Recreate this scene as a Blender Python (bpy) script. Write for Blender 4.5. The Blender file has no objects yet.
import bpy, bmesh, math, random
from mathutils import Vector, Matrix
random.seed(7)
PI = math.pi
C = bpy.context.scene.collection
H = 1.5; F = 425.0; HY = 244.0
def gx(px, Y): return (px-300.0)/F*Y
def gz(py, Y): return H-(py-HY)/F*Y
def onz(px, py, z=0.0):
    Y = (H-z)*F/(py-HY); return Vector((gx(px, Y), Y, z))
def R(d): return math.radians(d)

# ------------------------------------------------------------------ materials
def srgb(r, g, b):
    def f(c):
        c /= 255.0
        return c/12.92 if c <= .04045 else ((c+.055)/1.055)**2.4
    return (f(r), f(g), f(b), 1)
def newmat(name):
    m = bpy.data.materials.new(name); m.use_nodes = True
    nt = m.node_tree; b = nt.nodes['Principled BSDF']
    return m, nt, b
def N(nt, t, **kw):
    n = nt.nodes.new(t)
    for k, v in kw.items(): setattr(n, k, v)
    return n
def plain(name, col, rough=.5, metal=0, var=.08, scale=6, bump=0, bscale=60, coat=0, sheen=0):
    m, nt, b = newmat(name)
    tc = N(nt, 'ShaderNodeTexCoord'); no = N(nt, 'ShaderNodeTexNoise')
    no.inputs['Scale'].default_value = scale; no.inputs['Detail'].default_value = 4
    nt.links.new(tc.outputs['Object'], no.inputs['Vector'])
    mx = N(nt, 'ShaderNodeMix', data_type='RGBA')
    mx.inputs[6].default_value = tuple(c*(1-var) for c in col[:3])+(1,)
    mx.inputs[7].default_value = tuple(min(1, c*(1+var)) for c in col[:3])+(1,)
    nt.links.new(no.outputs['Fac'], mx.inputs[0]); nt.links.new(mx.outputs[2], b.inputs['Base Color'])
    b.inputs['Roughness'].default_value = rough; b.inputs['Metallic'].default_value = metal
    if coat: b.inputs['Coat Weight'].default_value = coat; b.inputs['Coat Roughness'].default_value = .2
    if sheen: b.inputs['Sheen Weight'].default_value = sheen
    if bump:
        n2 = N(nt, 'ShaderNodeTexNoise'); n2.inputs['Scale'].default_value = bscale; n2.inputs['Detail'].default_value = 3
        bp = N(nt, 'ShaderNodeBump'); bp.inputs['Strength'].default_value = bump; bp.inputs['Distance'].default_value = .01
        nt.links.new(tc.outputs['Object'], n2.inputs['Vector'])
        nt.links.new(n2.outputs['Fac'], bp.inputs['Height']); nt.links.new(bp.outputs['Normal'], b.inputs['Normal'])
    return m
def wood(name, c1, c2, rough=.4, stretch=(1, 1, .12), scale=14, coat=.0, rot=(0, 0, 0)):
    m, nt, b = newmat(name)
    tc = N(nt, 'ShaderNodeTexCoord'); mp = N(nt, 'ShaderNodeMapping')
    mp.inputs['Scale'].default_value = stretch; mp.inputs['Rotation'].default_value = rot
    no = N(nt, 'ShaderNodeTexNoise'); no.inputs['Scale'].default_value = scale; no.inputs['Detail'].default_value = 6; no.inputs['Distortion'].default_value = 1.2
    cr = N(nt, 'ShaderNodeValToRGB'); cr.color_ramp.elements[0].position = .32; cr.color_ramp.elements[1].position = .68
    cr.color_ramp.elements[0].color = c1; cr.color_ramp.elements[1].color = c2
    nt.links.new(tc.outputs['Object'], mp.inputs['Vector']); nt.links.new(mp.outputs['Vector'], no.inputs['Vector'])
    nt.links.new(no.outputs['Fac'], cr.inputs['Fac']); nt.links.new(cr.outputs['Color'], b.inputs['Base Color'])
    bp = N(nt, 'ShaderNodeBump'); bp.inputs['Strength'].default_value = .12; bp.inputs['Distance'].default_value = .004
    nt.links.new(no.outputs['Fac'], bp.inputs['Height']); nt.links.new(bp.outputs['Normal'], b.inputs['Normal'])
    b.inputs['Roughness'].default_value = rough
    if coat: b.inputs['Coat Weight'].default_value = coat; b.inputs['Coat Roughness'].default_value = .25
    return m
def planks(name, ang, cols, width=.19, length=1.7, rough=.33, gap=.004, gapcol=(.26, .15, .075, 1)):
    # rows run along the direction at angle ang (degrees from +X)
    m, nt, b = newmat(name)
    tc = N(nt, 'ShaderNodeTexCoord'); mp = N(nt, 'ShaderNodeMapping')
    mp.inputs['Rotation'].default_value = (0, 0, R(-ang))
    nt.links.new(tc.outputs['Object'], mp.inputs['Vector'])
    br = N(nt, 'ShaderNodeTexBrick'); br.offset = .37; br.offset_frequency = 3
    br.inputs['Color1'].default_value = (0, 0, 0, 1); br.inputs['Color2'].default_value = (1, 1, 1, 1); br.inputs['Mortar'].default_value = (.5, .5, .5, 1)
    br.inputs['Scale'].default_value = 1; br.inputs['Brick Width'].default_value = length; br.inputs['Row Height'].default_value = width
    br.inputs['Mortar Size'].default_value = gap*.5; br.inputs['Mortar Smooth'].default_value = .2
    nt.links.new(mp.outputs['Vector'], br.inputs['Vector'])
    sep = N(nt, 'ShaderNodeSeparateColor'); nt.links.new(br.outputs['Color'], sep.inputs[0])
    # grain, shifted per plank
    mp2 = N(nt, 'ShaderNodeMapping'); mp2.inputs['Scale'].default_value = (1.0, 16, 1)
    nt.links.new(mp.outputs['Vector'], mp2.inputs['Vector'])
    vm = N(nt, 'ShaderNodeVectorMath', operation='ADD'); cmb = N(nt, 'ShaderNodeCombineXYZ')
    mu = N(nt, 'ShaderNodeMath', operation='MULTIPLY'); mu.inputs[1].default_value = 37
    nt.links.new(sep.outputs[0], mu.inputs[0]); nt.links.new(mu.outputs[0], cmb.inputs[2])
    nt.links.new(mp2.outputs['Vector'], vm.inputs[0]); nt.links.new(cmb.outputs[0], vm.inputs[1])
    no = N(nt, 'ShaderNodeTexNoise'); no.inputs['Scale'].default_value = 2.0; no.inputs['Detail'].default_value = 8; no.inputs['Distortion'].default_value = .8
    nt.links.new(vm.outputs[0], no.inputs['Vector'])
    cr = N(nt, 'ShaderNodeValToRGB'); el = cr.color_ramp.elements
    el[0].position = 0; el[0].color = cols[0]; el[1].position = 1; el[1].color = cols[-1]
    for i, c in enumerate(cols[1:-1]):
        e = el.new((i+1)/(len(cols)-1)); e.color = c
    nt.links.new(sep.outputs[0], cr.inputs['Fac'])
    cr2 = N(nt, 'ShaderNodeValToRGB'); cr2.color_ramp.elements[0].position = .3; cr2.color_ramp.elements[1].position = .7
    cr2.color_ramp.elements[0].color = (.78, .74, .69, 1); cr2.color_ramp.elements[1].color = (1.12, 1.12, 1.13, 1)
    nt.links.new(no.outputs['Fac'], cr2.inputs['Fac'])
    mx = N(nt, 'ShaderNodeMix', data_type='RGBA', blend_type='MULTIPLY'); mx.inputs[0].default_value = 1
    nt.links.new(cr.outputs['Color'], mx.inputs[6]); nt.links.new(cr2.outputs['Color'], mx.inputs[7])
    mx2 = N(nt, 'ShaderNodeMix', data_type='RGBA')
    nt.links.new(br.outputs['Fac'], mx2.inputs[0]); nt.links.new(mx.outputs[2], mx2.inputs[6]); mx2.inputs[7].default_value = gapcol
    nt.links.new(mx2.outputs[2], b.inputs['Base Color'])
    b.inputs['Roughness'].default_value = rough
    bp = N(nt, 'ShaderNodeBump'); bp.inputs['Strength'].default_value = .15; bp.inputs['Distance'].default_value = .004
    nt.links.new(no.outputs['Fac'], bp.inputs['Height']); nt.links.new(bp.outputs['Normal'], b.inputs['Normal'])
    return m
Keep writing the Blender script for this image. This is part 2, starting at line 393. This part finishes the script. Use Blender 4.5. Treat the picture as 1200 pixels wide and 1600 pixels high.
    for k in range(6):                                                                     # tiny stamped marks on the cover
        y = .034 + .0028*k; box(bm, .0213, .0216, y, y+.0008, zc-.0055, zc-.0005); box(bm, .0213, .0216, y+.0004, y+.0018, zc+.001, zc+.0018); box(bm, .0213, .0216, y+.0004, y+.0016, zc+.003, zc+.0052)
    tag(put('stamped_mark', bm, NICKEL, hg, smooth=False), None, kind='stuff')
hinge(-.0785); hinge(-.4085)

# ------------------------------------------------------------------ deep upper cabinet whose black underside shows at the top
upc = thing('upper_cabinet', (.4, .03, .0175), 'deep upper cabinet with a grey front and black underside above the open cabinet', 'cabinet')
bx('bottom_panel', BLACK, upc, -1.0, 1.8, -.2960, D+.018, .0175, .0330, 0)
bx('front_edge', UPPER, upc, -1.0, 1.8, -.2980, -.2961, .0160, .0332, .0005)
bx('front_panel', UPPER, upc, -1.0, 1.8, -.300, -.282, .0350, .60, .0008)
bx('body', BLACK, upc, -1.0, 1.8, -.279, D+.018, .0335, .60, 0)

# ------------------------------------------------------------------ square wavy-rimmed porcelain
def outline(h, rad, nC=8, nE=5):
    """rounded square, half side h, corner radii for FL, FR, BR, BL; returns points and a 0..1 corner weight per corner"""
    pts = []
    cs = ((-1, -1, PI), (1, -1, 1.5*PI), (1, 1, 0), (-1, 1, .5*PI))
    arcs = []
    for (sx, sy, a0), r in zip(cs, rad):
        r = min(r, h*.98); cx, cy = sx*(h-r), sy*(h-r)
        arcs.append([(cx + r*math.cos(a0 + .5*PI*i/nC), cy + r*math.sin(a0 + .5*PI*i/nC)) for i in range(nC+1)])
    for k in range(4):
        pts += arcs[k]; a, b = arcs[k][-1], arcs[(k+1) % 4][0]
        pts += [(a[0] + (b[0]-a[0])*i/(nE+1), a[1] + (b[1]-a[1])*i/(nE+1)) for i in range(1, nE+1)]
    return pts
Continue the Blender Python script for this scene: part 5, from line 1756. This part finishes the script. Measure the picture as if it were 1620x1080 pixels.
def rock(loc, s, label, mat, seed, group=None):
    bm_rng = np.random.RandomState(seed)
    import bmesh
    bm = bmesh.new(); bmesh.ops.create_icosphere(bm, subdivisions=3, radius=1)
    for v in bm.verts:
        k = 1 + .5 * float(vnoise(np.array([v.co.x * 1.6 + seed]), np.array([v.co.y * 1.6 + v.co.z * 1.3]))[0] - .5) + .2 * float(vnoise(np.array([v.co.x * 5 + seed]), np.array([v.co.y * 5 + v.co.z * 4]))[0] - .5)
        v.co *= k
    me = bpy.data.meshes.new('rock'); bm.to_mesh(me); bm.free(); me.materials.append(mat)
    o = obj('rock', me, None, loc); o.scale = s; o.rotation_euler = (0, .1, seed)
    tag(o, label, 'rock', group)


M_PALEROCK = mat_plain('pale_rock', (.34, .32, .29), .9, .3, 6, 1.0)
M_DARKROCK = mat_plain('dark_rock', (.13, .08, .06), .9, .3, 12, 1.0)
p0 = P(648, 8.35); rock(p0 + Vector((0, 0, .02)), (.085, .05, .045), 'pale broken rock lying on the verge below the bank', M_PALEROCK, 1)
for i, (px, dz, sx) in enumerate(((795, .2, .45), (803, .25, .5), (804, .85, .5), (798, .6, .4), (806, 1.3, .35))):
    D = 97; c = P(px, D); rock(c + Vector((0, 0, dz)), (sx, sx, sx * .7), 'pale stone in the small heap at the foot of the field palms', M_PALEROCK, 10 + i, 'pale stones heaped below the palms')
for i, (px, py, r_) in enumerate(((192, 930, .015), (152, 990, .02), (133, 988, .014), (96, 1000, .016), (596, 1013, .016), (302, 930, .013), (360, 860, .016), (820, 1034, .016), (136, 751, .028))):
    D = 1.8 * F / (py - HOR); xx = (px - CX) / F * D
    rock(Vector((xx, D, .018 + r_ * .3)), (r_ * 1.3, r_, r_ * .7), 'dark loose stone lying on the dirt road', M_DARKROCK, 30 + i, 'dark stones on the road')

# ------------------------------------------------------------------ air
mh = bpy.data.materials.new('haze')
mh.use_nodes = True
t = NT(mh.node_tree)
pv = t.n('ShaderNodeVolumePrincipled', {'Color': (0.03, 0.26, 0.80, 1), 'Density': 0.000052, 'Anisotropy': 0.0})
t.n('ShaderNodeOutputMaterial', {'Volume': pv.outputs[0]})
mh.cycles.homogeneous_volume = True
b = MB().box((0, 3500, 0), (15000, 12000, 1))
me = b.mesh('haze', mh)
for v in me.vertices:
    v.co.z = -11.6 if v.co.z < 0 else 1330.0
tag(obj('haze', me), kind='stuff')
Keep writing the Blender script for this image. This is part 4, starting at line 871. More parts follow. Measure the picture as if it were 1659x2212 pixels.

____________________

Retype only what lies between the line bearing "Continue the Blender" and the line bearing "tag(o, label, 'rock', group)", keeping both of those lines.

== Solved exercise ==
Continue the Blender Python script for this scene: part 5, from line 1756. This part finishes the script. Measure the picture as if it were 1620x1080 pixels.
def rock(loc, s, label, mat, seed, group=None):
    bm_rng = np.random.RandomState(seed)
    import bmesh
    bm = bmesh.new(); bmesh.ops.create_icosphere(bm, subdivisions=3, radius=1)
    for v in bm.verts:
        k = 1 + .5 * float(vnoise(np.array([v.co.x * 1.6 + seed]), np.array([v.co.y * 1.6 + v.co.z * 1.3]))[0] - .5) + .2 * float(vnoise(np.array([v.co.x * 5 + seed]), np.array([v.co.y * 5 + v.co.z * 4]))[0] - .5)
        v.co *= k
    me = bpy.data.meshes.new('rock'); bm.to_mesh(me); bm.free(); me.materials.append(mat)
    o = obj('rock', me, None, loc); o.scale = s; o.rotation_euler = (0, .1, seed)
    tag(o, label, 'rock', group)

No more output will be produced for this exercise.